The report notes that the CAS exists to protect children, yet Snow found Keira was not protected.

“Notably absent in this case is the voice and perspective of the child. The child’s concerns do not seem to drive service, nor do they seem to be engaged in safety planning, which is surprising given that the mandate of the service is to protect the child.”

Keira described as child with aspirations “of changing the world”

Days before Keira’s death, a judge asked for a risk assessment as Brown’s concerning behaviour escalated.

Shortly after, on a Friday, Keira’s mother said the Jewish Family and Child Services case worker called and told her Brown was exhibiting the behaviour of a person who could harm or kill their child. The agency decided to wait until Monday to address it. On Sunday, Brown and Keira fell to their deaths from a cliff in Milton.

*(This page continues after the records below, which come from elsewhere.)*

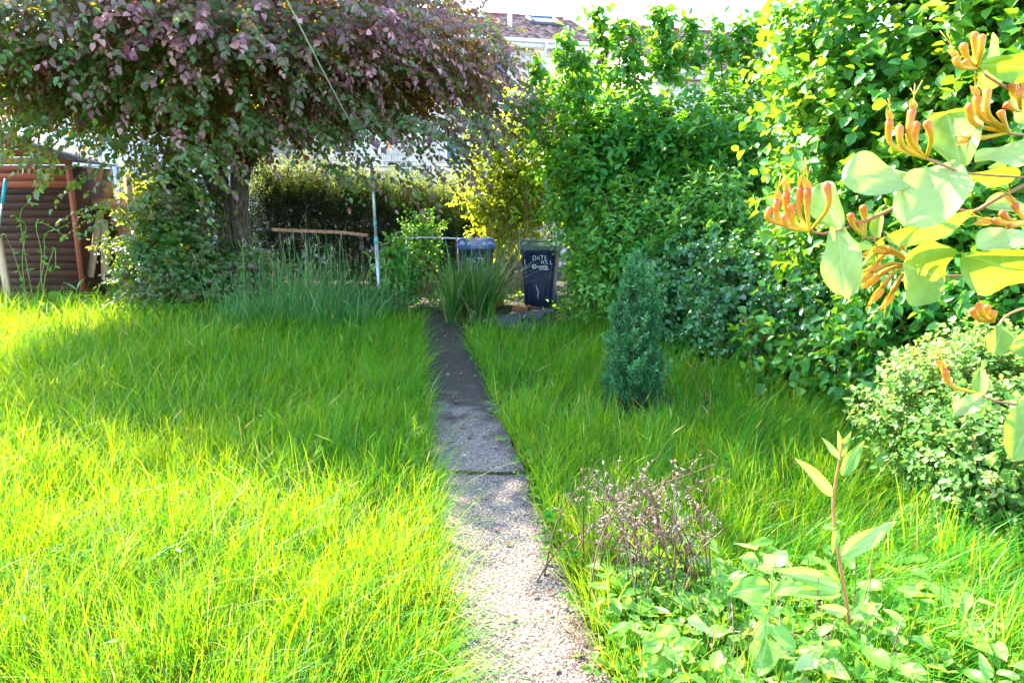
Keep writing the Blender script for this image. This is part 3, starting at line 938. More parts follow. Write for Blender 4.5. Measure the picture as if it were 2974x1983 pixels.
tube(tb, [cb + np.array((0, 0, -.05)), cb + np.array((.005, 0, .6)), cb + np.array((0, 0, 1.22))], [.022, .014, .003], 7)
tb.build('trunk', M['twig'], con)
fo = cm.build('foliage', M['conifer'], con)
ct.build('twigs', M['twig'], fo)

# ------------------------------------------------------------------ lawn grass
def lawn_mask(x, y):
    far = np.where(x < path_x(y), np.interp(x, [-14, -8, -5, -3, -1.3], [11.4, 11.0, 10.0, 9.6, 9.3]), np.interp(x, [-1, 0.2, 1, 2], [8.9, 8.6, 9.2, 9.6]))
    ok = (y < far) & (x < hedge_x(y) + .1) & (x > -14)
    ok &= np.abs(x - path_x(y)) > .262 + .03 * wob(np.stack([x * 0, y, y * 0], -1), 4.0, 2.0)
    return ok


gr = Mesh()
zones = [(1.1, 1.75, -4.2, 2.6, 1500, 3, .0070), (1.75, 3.2, -2.9, 2.9, 5200, 4, .0052), (1.75, 3.2, -5.2, -2.9, 1500, 3, .0075), (3.2, 5.0, -4.5, 3.2, 3200, 4, .0060), (3.2, 5.0, -7.5, -4.5, 1200, 3, .0085), (5.0, 7.5, -6.6, 3.2, 1600, 3, .0078), (5.0, 7.5, -10.0, -6.6, 800, 3, .0100), (7.5, 11.3, -12.5, 2.2, 850, 3, .0105)]
for (y0, y1, x0, x1, den, seg, w) in zones:
    N = int((y1 - y0) * (x1 - x0) * den)
    x, y = rng.uniform(x0, x1, N), rng.uniform(y0, y1, N)
    tuft = wob(np.stack([x, y, x * 0], -1), 5.5, 2.0) + .6 * wob(np.stack([x, y, x * 0], -1), 14.0, 5.0)
    ok = lawn_mask(x, y) & (rng.uniform(-1.2, 1.6, N) < tuft + 1.1)
    ok &= ~((x > .45) & (x < 1.35) & (y < 2.8) & (rng.uniform(0, 1, N) < .55))           # the weedy border is thinner
    ok &= ((x - cb[0]) ** 2 + (y - cb[1]) ** 2) > .12
    x, y, tuft = x[ok], y[ok], tuft[ok]
    k = len(x)
    root = np.stack([x, y, np.full(k, -.005)], 1)
    la = np.array((.22, -.10)) + np.stack([wob(root, 1.3, 3.0), wob(root, 1.5, 8.0)], 1) * .38 + rng.normal(0, .48, (k, 2))
    dpath = x - path_x(y)
    edge = np.exp(-np.clip(np.abs(dpath) - .25, 0, 9) / .14)
    la[:, 0] -= np.sign(dpath) * edge * .55
    lean = np.concatenate([la, np.zeros((k, 1))], 1)
    left = x < path_x(y)
    hmean = np.where(left, .225 + .012 * np.clip(y - 4, 0, 6), .19 + .012 * np.clip(y - 4, 0, 4))
    big = wob(np.stack([x, y, x * 0], -1), 1.9, 6.0)
    h = hmean * (1 + .34 * tuft + .22 * big) * rng.gamma(9, 1 / 9, k)
    h = np.clip(h, .05, .55)
    tone = np.clip(.45 + .16 * wob(root, 1.1, 4.0) + rng.normal(0, .17, k), 0, .9)
    dry = rng.uniform(0, 1, k) < .06
    tone[dry] = rng.uniform(.9, 1, dry.sum())
    blades(gr, root, lean, h, w * rng.uniform(.6, 1.5, k), rng.uniform(.05, .85, k), tone, seg)
for k in range(260):
    y = rng.uniform(2.0, 9.0); x = rng.uniform(-.62 * y - .6, .3 * y + .3)
    if not lawn_mask(np.array(x), np.array(y)): continue
    hh = rng.uniform(.24, .42)
    lx, ly = rng.normal(.0, .10), rng.normal(0, .06)
    p0, p1 = np.array((x, y, 0)), np.array((x + lx, y + ly, hh))
    tn = rng.choice([.5, .6, .8, .92])
    blades(gr, np.stack([p0, p0]), np.stack([(p1 - p0) * np.array((1, 1, 0)) / hh / 1.0] * 2), np.full(2, hh), np.full(2, .0028 + .0004 * y), np.full(2, .3), np.full(2, tn), 4)
    e = p0 + (p1 - p0) * np.array((.65, .65, .90))
    tube(gr, [e, e + np.array((lx * .2, ly * .2, .03)), e + np.array((lx * .5, ly * .5, .07))], [.0013, .0020 + .0004 * y, .001], 4, min(1, tn + .1))
for k in range(160):                                  # clover and broad weeds low in the sward
    y = rng.uniform(1.9, 7.0); x = rng.uniform(-.62 * y - .6, .3 * y + .3)
    if not lawn_mask(np.array(x), np.array(y)) or wob(np.array((x, y, 0.)), 1.6, 3.0) < .0: continue
    n_l = 4
    pz = np.tile((x, y, rng.uniform(.06, .17)), (n_l, 1)) + rng.normal(0, .012, (n_l, 3))
    az = rng.uniform(0, 6.28, n_l)
    add_leaves(gr, pz, np.stack([np.cos(az), np.sin(az), az * 0 + .15], 1), unit(np.array((0, -.3, 1.)) + rng.normal(0, .25, (n_l, 3))), rng.uniform(.025, .05), rng.uniform(.018, .03), rng.uniform(.15, .4))
tag(gr.build('grass', M['grass']), 'long unmown lawn grass on both sides of the path', 'grass', kind='stuff')

# tall seeding grasses in front of the tree and by the post
tg_ = Mesh()
N = 2700
x = rng.uniform(-4.0, -1.75, N)
y = 9.35 + rng.uniform(-.75, .55, N)
h = (.36 + .36 * np.exp(-((x + 2.7) / .7) ** 2)) * rng.gamma(7, 1 / 7, N)
lean = np.concatenate([rng.normal(0, .5, (N, 2)) + np.array((.12, 0)), np.zeros((N, 1))], 1)
ok = wob(np.stack([x, y, x * 0], -1), 3.2, 1.0) > -.55
blades(tg_, np.stack([x, y, x * 0], 1)[ok], lean[ok], h[ok], rng.uniform(.008, .018, N)[ok], rng.uniform(.05, 1.0, N)[ok], np.clip(rng.normal(.45, .2, N), 0, 1)[ok], 6)
for k in range(125):                                   # straight flowering stems with slim heads
    xx, yy = rng.normal(-2.75, .55), 9.3 + rng.uniform(-.6, .5)
    hh = rng.uniform(.55, 1.15)
    lx = rng.normal(0, .08)
    c = curve([(xx, yy, 0), (xx + lx * .4, yy, hh * .5), (xx + lx, yy - .03, hh)], 6)
    tn = rng.choice([.3, .5, .6, .9])
    tube(tg_, c, np.linspace(.004, .0022, 6), 4, tn)
    hl = rng.uniform(.06, .16)
    tube(tg_, [c[-1], c[-1] + np.array((lx * .1, 0, hl * .5)), c[-1] + np.array((lx * .3, 0, hl))], [.003, .0065, .002], 5, min(1, tn + .1))
tag(tg_.build('tall_grass', M['tallgrass']), 'stand of tall seeding grass stems between the tree and the washing line post', 'tall grass', kind='stuff')

# ------------------------------------------------------------------ strap-leaved clumps
def strap_clump(name, label, base, N, hh, spread, w, tone, cat='plant', mat='strap', dead=.12):
    root = thing(name, label, cat, base)
    m_ = Mesh()
    K = 9
    ck = rng.normal(0, 1, (K, 2)) * spread * .24
    hk_ = rng.uniform(.65, 1.1, K)
    ci = rng.integers(0, K, N)
    az = rng.uniform(0, 2 * PI, N)
    r0 = rng.uniform(0, 1, N) ** .7
    rt = np.array(base) + np.concatenate([ck[ci] + rng.normal(0, .035, (N, 2)), np.zeros((N, 1))], 1)
    lean = np.stack([np.cos(az), np.sin(az), np.zeros(N)], 1) * (.1 + r0[:, None] * .8) + np.concatenate([ck[ci] * .9, np.zeros((N, 1))], 1) + rng.normal(0, .12, (N, 3)) * np.array((1, 1, 0))
    hh = hh * hk_[ci] * rng.uniform(.55, 1.15, N)
    tn = np.clip(tone + rng.normal(0, .17, N), 0, .85)
    dd_ = rng.uniform(0, 1, N) < dead
    tn[dd_] = rng.uniform(.9, 1, dd_.sum())
    blades(m_, rt, lean, hh, w * rng.uniform(.55, 1.3, N), rng.uniform(.0, 1.25, N) * (.25 + .75 * r0), tn, 8)
    m_.build('leaves', M[mat], root)
    return root


strap_clump('strap_leaf_clump', 'big clump of long arching strap leaves in front of the blue-lidded bin', G(1350, 932), 600, 1.18, .56, .026, .5)
strap_clump('iris_clump', 'sunlit sword-leaved clump beside the leaning boards and shed', P(365, 830, 11.0) * np.array((1, 1, 0)), 150, .62, .5, .026, .6, dead=.05)

strap_clump('coarse_grass_tuft', 'coarse wide-bladed grass tuft at the bottom corner below the pale bush', G(2860, 1950), 70, .34, .4, .014, .7, cat='grass tuft', mat='weed', dead=.05)
strap_clump('coarse_grass_tuft', 'coarse grass tuft standing against the foot of the pale small-leaved bush', G(2720, 1680), 60, .40, .4, .011, .6, cat='grass tuft', mat='grass', dead=.05)
strap_clump('coarse_grass_tuft', 'tuft of narrow upright leaves among the dead stalks by the path', G(1830, 1800), 46, .24, .3, .012, .6, cat='grass tuft', mat='weed', dead=.05)

# ------------------------------------------------------------------ wheelie bins
M['binblack'] = mottled('bin_plastic', [(.3, (.008, .013, .038)), (.7, (.018, .028, .07))], scale=5, rough=.38, bump=.05, spec=.5)
M['lidgreen'] = mottled('green_lid', [(.3, (.025, .05, .04)), (.7, (.07, .115, .085))], scale=7, rough=.5, bump=.08)
M['lidblue'] = mottled('blue_lid', [(.36, (.015, .05, .22)), (.47, (.03, .09, .30)), (.54, (.14, .15, .18)), (.75, (.20, .20, .22))], scale=4.5, stretch=(1, 3, 1), rough=.45, bump=.1)
M['rubber'] = plain('rubber', (.02, .02, .022), rough=.8)
M['paint'] = mottled('white_paint', [(.35, (.34, .42, .48)), (.6, (.62, .70, .74))], scale=60, rough=.7, bump=0)
M['logo'] = plain('printed_white', (.80, .82, .84), rough=.5)


def rrect(w, d, r, n=4):
    out = []
    for (sx_, sy_, a0) in ((1, -1, -PI / 2), (1, 1, 0), (-1, 1, PI / 2), (-1, -1, PI)):
        for i in range(n + 1):
            a = a0 + i * PI / 2 / n
            out.append((sx_ * (w / 2 - r) + r * math.cos(a), sy_ * (d / 2 - r) + r * math.sin(a)))
    return out


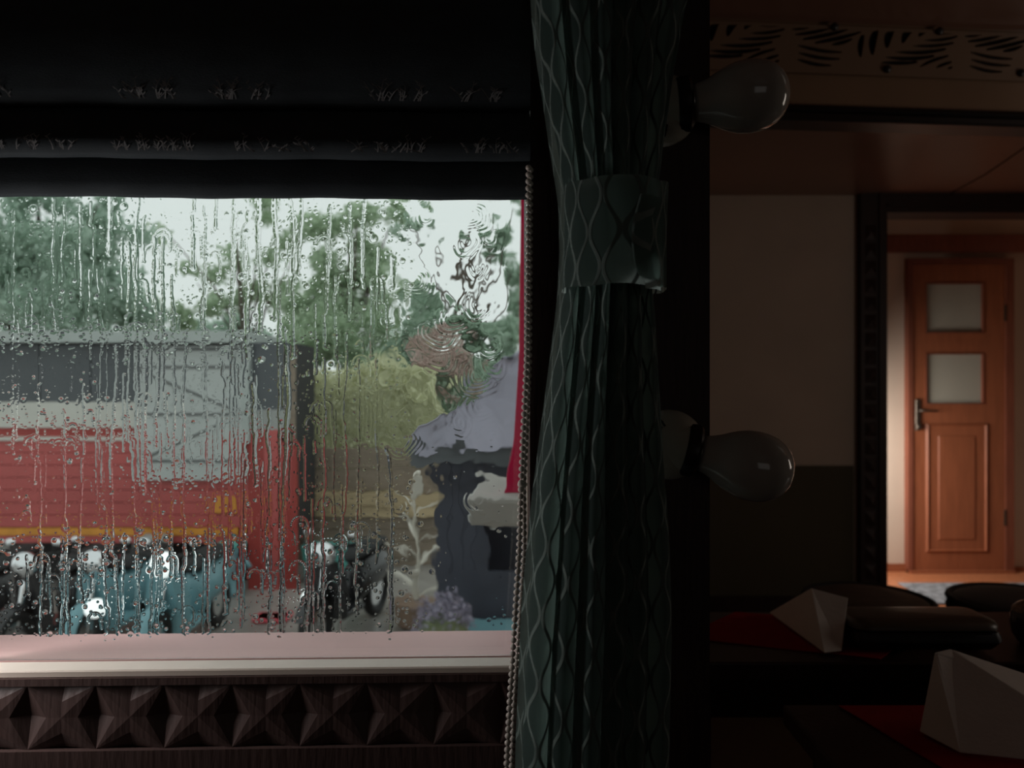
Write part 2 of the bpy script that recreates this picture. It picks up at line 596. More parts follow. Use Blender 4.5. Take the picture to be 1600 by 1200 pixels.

The report describes Keira as a child with “aspirations of changing the world.” Her mother is determined she still will.

Kagan has drafted Keira’s Law. If passed by the federal government, it would require judges to have regular training on domestic violence and coercive control. It’s close to becoming law as the Senate’s legal committee has recommended it move forward.


RELATED: Keira’s story: How a broken system left a little girl dead


“We could not allow what happened to Keira to be buried. You can’t just have things shoved under the rug when that’s your child and your child’s life. That’s an insult to the child,” shared Kagan.

Kagan’s advocacy has come at a cost, she is constantly reliving her child’s death, but she said she wouldn’t stop until she knows she has made a change. “I can imagine her saying, ‘Mom, Phil, you got this. Keep going, keep trying to fight for other children.'”

Kagan is also suing Jewish Child and Family Service. It has declined CityNews’s request for comment.

One of the many recommendations in Snow’s report is that a child in Keira’s situation should have their lawyer solely look out for their interests.

Many of the failures of the court and child protection systems have been identified before, and recommendations made. It will all be scrutinized in the coroner’s inquest, expected to begin in 2025. As time passes, Keira will forever be four years old, a bright and sassy child in her family’s memories.

“For us, it’s like yesterday, it’s today, it’s not three years for us,” said Viater. “It’s the same day; Keira is frozen in time, other kids are getting older, we live it, we live all of it.”